To the incoming Math Analysis students, to make sure that you have a fun
and successful year you must be responsible. This is your
responsibility because it was either your own choice or your parents'
that you are taking this class the following year. This class is a rigorous and difficult course, however it is easy if you follow instructions and complete your required assignments on time and legitimately. Do not procrastinate otherwise you will be left behind and clueless when you enter the classroom the next day. Be sure to ask plenty of questions if you are confused about something! Remember it is not bothersome to ask the teacher, they are there to help you.
Adjusting to the flipped classroom can be confusing at first. You will make several accounts, most likely Edmodo, Mentormob, and a Blogger Be sure to keep track of Edmodo as you will receive important updates for class assignments. There will be instructions on how to use and upload the assignments.
The Flipped Classroom is an ongoing experiment. Instead of learning in the classroom you will have time at home to watch tutorials on the concept you are learning about and upon the next day you will be expected to have watched the video(s), be exposed to the material, and have questions on what you have trouble on. Good Luck and Have Fun~
1. Unit V “Big Questions” Blog Post - Explain in detail where the formula for the difference quotient
comes from now that you know! Include all appropriate terminology (secant line, tangent line, h/delta x, etc). Your post must include text and some form of media (picture/video) to support your writing.
The Difference Quotient can be explained as we are attempting to find the tangent line in a function on a graph. First we will have a curved line that has a secant line that will touch the graph twice and a tangent line that will only touch it once. At the farthest point of intersection, we will use dx to solve for the secant line and labeling it as h. As we see that the secant line is no where near the tangent line, the equation is f(x+dx)-f(x)/dx. We need to find the value for the secant line that is closer to the tangent line. We can make dx smaller so that the secant line is barely touching the tangent line. The slope of the secant line can be described as the difference quotient, we can find the slope by using the slope formula which is m=y2-y1/x2-x1. Then we can plug in the x-value (x+h)and then the y-value (f(x+h)) the new equation would be (f(x+h)-f(x))/(x+h)-x)). As we simplify this function we see that f(x+h)-f(x) does not simplify. Then we use lim-->0 to show that the secant line and the tangent line cannot touch.

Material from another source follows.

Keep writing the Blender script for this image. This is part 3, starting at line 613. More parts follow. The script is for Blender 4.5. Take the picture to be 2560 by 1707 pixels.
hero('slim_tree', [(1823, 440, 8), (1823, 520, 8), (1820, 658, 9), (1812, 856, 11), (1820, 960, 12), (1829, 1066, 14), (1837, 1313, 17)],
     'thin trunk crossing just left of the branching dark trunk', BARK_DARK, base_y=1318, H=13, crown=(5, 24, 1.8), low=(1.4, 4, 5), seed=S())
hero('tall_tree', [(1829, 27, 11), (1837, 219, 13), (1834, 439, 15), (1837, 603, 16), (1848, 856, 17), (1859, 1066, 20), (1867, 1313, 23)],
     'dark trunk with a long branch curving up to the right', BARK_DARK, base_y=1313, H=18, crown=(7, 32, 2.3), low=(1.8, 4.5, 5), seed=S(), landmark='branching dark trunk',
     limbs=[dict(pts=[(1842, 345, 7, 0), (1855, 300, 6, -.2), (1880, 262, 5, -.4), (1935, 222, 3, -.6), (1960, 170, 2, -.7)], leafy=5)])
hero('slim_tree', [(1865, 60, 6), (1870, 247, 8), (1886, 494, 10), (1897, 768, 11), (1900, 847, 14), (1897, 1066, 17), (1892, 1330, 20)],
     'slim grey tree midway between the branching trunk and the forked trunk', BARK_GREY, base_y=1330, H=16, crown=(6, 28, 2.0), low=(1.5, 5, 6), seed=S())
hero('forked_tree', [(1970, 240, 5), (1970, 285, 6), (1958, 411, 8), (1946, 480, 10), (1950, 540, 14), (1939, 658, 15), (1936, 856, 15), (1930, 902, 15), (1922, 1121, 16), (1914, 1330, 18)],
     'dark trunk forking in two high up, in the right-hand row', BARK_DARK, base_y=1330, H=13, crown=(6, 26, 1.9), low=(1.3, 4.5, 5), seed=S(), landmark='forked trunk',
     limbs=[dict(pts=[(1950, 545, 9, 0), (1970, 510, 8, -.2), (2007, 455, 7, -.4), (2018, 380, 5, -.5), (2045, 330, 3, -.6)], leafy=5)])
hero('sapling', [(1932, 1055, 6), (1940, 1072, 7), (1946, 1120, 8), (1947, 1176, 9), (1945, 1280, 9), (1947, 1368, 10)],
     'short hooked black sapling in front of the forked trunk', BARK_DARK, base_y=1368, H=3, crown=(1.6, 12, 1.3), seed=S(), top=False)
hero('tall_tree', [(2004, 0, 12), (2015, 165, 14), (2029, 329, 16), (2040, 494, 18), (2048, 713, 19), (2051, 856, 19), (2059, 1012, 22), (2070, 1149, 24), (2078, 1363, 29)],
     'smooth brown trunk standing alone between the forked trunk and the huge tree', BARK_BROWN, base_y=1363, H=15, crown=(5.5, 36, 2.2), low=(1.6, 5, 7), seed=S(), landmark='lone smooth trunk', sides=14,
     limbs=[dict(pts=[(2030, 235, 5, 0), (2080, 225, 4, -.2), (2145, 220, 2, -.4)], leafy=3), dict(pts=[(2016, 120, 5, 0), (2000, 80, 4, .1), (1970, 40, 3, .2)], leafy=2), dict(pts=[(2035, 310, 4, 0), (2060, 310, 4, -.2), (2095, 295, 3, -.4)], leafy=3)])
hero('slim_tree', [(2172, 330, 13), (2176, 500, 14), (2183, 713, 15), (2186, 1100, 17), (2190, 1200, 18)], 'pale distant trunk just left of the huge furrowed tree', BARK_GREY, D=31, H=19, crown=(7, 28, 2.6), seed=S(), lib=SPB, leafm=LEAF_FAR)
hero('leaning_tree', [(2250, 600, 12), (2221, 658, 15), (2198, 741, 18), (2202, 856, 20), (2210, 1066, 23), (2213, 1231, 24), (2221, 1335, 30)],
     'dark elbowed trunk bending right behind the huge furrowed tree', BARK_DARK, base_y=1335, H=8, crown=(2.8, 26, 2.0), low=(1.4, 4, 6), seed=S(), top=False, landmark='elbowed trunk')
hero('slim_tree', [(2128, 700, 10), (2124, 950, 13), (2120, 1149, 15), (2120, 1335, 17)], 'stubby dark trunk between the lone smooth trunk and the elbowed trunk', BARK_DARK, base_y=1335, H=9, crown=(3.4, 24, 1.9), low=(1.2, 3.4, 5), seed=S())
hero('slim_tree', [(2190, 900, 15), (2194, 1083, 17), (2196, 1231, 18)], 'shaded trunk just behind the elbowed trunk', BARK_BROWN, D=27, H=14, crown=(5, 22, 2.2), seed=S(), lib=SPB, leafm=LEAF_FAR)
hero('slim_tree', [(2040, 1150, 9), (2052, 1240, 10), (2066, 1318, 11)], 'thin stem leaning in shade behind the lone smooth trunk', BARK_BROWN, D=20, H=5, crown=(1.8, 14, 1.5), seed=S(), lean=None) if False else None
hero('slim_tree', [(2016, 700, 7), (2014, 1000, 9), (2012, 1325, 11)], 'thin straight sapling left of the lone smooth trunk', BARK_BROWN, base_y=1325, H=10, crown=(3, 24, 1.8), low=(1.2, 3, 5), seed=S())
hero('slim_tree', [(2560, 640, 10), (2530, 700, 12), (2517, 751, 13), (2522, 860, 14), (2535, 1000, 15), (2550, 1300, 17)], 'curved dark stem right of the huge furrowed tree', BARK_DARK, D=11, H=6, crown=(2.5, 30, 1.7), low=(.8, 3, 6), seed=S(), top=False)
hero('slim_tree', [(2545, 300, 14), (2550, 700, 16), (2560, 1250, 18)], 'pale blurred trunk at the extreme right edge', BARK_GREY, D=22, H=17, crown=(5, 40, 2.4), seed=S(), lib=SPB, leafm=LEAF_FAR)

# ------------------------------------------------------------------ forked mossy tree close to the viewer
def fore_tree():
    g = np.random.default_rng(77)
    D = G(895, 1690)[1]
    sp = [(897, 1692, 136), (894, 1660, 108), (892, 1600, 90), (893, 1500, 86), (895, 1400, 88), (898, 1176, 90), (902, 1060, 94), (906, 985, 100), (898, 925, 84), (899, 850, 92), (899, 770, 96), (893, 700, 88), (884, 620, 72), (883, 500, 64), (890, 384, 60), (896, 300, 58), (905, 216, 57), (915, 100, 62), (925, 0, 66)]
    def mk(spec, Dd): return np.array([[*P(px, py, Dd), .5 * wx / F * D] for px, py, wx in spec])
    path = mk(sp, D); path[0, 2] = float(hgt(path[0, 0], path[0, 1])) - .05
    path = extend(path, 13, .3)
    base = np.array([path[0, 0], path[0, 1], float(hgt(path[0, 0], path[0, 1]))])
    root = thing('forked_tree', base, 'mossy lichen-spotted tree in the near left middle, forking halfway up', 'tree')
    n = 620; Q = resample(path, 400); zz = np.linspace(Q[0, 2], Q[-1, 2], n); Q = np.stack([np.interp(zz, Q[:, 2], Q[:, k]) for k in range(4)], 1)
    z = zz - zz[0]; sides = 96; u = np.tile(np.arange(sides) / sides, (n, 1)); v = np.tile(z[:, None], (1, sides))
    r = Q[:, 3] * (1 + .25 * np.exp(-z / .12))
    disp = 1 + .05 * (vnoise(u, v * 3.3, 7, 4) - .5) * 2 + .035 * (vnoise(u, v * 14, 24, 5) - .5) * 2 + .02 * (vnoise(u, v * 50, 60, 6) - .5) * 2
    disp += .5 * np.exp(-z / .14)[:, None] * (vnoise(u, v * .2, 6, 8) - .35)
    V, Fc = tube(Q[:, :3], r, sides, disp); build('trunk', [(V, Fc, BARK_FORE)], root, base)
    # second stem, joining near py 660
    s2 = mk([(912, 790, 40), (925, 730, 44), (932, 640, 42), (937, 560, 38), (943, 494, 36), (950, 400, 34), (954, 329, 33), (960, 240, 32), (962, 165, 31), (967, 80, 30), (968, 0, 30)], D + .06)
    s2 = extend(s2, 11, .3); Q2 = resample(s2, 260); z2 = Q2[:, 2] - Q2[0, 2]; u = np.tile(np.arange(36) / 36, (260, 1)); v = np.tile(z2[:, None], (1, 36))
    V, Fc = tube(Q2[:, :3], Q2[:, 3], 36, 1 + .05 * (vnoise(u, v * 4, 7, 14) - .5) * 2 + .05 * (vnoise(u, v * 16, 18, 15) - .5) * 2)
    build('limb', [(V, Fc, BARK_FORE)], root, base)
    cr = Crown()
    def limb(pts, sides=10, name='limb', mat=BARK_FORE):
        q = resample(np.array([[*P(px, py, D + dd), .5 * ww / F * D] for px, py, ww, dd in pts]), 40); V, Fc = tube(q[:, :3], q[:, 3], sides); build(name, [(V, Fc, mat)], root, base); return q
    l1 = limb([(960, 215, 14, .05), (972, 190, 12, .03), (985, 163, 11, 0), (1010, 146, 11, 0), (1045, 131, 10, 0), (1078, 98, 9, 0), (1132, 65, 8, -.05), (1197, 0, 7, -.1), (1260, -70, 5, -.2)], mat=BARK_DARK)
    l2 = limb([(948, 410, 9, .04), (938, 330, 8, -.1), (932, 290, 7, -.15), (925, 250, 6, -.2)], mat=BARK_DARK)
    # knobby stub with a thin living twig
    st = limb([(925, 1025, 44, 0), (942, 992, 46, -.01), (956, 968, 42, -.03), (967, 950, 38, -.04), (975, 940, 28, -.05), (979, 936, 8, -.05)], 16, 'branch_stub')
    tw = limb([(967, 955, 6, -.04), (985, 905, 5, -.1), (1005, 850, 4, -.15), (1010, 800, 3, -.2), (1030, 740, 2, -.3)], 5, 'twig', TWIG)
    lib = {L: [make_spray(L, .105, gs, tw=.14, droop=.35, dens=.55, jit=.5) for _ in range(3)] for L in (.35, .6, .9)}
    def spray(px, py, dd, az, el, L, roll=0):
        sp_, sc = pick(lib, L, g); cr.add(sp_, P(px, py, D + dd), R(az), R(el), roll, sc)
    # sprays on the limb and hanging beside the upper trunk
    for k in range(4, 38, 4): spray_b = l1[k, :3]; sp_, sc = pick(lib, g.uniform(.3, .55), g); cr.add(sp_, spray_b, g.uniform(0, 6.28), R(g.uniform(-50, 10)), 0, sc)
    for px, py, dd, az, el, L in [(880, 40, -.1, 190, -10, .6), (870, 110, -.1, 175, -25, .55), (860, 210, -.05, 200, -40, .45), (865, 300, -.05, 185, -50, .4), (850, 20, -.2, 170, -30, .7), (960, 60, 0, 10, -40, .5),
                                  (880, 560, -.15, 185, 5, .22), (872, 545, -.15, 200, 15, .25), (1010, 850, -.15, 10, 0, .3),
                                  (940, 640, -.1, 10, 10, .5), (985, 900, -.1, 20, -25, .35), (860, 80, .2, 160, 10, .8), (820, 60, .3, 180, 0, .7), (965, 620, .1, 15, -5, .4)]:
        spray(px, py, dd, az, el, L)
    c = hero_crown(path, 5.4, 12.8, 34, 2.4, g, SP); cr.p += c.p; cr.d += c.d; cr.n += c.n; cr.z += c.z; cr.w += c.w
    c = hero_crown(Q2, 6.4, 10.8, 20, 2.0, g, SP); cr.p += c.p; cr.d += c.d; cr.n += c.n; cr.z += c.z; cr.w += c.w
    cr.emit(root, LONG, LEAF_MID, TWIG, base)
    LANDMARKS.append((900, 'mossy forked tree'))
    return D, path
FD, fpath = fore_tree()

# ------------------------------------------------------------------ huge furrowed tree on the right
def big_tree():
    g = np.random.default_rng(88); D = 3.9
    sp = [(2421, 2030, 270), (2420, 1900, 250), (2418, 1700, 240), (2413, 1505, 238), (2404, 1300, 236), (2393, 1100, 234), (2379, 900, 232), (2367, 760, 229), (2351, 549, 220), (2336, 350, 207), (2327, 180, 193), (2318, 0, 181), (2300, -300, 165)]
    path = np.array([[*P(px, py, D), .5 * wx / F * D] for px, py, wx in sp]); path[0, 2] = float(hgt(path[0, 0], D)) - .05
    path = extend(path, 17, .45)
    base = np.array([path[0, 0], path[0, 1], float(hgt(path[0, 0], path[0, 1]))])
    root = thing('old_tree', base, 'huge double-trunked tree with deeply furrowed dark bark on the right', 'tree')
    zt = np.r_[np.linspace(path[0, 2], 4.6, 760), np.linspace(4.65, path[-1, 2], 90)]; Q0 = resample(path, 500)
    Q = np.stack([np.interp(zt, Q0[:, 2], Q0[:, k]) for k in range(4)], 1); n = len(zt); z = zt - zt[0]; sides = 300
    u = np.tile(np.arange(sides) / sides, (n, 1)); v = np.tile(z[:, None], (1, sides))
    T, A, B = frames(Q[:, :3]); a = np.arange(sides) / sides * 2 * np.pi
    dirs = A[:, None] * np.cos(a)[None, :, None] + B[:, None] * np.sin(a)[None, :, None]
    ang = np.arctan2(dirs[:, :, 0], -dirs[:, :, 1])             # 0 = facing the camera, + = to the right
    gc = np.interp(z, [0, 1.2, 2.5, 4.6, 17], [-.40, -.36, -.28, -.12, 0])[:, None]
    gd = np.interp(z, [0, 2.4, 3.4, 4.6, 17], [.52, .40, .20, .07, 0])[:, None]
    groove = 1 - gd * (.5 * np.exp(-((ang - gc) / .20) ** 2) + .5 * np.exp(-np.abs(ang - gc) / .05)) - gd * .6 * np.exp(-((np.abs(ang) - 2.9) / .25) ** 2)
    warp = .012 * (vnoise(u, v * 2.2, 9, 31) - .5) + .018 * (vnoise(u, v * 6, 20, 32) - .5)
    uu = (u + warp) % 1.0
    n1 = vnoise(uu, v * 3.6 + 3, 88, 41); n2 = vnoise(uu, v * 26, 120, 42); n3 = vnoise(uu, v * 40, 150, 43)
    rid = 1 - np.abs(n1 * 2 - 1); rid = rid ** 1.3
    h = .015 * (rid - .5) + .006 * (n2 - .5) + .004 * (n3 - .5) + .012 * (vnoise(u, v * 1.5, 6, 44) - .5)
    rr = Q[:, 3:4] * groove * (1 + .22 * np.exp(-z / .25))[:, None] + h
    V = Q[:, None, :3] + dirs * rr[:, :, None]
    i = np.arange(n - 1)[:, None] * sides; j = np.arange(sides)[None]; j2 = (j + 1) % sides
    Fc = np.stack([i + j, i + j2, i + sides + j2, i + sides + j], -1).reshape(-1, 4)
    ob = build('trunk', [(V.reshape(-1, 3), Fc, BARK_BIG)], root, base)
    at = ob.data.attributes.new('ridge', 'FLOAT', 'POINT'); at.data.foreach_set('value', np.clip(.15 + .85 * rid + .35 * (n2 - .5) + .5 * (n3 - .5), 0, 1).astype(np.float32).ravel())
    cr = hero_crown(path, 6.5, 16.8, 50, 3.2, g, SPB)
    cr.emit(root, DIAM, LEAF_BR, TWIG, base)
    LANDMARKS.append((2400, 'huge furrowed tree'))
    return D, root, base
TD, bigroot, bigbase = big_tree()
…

Here is an example of how the difference quotient turns out to be, A being the tangent and B the secant:
Unit U Big Questions
1) What is a Continuity? What is a Discontinuity?
A Continuity is a graph that can be drawn without having to lift your pencil off the paper, meaning that the graph will have no holes, jumps, or breaks within the line. While a discontinuity is a graph that will have breaks, holes, and/or jumps within the graph.
Continuity Graph:
Discontinuity Graph:
2) What is a limit? When does a limit exist? When does a limit not exist? What is the difference between a limit and a value?
A limit is the intended height of a function, it exists when the line on the graph from the left or right meets up in the same place.and the same value of x and has no discontinuity whatsoever. Limits exist only when there are discontinuities, the difference between a limit and a value is that the value is an exact answer while the limit is just a notation explaining the discontinuity on the graph.
Example of Values:
Example of a Limit:
3) How do we evaluate limits numerically, graphically, and algebraically?
We can evaluate a limit numerically by making a chart which represents our x-values F(x). We then write our limit statement: lim-->x f(x)=x while subbing the x when necessary. We can evaluate the limit graphically by looking at the graph to check and see if there are any points of discontinuity, if there are no points of discontinuity then the graph will have no limits. We can solve a limit algebraically by substituting x from our limit statement to our functions. There are a total of 4 different answers that we can receive from doing this: A number, 0, undefined (DNE), and 0/0 which means that it cannot be found there. This means that you will have to multiply the conjugate to get rid of the 0 in the denominator and simplify, then start from there again.